**EXERCISE DESCRIPTION**
Count the lines below that contain the word "from". Give only the number.

** BEGIN **

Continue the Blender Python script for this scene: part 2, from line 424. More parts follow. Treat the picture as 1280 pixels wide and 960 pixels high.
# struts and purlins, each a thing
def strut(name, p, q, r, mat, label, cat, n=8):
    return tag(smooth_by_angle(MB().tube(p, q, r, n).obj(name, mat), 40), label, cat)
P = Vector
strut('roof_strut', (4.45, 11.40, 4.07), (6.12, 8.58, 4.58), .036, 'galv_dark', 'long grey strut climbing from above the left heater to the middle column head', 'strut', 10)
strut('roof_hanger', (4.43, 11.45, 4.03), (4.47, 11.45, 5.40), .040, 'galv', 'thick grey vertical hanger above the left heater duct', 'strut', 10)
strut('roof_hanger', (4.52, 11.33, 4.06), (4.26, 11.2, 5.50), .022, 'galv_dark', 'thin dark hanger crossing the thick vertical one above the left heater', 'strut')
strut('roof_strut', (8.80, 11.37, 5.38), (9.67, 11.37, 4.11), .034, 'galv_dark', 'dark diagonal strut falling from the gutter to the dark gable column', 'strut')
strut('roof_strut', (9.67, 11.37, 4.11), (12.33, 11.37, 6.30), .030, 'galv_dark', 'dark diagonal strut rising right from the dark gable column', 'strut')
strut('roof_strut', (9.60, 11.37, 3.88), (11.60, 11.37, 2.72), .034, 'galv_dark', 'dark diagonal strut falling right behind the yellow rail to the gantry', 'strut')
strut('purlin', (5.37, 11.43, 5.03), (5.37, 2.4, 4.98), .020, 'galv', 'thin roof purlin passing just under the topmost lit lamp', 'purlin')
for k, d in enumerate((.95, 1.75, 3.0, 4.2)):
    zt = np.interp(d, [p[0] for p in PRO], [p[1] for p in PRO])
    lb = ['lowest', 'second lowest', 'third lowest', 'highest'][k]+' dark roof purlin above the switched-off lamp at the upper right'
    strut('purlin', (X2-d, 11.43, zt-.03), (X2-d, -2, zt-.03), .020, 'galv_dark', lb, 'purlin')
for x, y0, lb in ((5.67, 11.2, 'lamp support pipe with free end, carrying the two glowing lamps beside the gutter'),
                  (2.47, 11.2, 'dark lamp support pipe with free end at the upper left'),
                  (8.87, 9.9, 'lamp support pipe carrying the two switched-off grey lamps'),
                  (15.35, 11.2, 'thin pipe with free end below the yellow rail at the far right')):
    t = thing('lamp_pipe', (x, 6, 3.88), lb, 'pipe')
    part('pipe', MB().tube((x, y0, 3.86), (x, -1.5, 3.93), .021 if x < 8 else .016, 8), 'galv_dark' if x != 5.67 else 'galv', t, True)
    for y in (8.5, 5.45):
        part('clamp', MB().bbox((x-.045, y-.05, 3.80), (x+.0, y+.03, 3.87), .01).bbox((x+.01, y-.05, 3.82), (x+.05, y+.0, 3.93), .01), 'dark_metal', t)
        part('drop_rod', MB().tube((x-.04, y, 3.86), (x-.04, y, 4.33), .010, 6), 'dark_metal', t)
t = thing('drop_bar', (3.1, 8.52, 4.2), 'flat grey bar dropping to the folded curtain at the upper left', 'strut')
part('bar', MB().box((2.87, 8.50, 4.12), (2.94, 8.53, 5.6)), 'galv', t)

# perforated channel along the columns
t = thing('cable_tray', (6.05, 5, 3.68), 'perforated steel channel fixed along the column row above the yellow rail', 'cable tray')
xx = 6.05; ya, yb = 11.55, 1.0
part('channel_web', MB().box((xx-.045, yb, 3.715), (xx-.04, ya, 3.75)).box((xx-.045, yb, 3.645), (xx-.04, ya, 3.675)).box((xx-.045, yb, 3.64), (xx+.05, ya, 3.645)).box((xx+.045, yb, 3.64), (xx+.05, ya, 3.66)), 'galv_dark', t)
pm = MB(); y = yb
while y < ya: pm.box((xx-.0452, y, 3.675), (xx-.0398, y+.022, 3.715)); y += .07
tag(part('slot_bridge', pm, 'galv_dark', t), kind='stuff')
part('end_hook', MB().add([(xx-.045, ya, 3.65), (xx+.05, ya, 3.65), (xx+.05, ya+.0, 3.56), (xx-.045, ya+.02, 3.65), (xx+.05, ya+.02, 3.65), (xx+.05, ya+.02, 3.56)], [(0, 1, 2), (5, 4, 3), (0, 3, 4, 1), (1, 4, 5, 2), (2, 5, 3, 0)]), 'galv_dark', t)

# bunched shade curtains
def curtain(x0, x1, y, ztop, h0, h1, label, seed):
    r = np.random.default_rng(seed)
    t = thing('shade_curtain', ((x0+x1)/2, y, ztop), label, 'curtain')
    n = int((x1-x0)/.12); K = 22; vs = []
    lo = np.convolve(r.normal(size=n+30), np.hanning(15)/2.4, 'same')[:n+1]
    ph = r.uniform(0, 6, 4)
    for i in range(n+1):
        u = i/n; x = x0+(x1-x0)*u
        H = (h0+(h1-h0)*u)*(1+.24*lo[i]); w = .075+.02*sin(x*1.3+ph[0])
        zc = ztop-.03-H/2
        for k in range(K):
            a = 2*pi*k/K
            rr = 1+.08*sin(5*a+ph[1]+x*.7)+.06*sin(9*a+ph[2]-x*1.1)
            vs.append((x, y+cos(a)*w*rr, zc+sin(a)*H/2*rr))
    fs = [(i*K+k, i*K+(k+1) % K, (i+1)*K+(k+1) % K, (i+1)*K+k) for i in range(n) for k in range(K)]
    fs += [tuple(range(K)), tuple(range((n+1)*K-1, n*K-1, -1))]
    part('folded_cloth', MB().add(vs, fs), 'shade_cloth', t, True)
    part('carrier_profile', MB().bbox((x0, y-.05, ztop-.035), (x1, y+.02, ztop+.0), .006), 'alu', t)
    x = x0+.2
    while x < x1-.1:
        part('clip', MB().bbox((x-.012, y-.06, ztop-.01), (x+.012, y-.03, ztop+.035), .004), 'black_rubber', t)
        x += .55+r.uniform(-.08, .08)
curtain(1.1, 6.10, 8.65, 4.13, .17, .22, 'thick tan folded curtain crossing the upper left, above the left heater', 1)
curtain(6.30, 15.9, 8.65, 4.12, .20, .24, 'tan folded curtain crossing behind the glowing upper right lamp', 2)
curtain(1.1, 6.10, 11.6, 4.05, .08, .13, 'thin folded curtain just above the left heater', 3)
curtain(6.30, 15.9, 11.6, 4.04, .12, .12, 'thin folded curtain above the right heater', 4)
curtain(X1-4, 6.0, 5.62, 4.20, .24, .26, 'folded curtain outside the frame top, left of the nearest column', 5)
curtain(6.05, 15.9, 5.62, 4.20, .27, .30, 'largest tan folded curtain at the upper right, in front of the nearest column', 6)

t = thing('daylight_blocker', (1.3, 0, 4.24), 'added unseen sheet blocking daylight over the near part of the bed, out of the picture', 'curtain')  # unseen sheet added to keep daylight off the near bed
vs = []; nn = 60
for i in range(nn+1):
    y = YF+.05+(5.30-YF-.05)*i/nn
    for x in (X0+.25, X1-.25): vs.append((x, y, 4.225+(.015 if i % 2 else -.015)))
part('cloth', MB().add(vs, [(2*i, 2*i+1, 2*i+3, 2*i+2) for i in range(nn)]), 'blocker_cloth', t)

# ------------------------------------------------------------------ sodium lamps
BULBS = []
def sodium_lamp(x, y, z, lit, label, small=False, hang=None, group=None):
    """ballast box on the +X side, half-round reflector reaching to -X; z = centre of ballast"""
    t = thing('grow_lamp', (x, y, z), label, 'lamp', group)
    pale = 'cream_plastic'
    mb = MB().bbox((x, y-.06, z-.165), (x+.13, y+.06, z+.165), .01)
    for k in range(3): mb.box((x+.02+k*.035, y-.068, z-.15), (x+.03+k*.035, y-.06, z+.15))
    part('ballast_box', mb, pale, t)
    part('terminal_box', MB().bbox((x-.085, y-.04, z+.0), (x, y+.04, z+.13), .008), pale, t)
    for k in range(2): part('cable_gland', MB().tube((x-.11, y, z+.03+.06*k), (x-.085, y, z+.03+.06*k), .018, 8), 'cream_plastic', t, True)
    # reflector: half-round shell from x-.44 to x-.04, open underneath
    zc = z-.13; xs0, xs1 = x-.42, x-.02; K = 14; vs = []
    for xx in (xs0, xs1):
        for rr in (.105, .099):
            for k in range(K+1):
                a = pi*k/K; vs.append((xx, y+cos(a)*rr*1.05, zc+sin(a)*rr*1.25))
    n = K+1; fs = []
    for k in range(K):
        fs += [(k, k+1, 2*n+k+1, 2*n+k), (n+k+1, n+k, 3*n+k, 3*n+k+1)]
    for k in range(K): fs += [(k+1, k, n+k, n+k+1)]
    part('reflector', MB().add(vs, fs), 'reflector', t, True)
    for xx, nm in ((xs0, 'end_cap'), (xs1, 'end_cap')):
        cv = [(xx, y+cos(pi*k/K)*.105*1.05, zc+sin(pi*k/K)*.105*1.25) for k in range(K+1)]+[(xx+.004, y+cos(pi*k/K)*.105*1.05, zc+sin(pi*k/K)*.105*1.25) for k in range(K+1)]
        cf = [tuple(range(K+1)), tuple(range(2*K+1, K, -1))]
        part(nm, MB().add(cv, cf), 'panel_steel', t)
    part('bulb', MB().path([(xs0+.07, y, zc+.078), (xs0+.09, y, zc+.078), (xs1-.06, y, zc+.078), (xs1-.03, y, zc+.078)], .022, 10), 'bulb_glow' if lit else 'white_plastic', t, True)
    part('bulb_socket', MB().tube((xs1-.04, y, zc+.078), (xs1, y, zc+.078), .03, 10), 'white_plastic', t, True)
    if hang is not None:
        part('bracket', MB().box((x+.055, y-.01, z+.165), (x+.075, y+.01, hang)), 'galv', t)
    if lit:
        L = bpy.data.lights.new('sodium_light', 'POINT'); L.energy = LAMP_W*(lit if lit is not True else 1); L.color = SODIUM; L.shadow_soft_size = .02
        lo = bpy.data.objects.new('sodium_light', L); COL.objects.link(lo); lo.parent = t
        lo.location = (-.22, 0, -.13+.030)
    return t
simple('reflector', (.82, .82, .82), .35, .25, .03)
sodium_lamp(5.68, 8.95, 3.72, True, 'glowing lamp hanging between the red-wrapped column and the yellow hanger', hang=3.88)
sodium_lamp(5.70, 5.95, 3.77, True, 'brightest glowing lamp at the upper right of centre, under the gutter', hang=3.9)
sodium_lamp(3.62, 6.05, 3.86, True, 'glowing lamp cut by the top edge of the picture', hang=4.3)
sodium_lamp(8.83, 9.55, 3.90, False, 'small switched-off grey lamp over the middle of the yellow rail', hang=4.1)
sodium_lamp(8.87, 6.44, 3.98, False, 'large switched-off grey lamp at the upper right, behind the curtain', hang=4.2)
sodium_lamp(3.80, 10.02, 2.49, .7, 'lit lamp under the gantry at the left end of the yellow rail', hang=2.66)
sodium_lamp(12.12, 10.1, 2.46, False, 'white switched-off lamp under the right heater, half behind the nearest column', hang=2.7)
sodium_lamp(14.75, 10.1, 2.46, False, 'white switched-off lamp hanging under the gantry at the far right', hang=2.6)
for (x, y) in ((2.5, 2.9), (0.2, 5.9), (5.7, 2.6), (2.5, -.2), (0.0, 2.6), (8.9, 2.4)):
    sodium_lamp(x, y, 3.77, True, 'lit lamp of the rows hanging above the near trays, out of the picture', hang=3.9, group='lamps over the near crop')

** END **

**REPLY TO THE EXERCISE**
5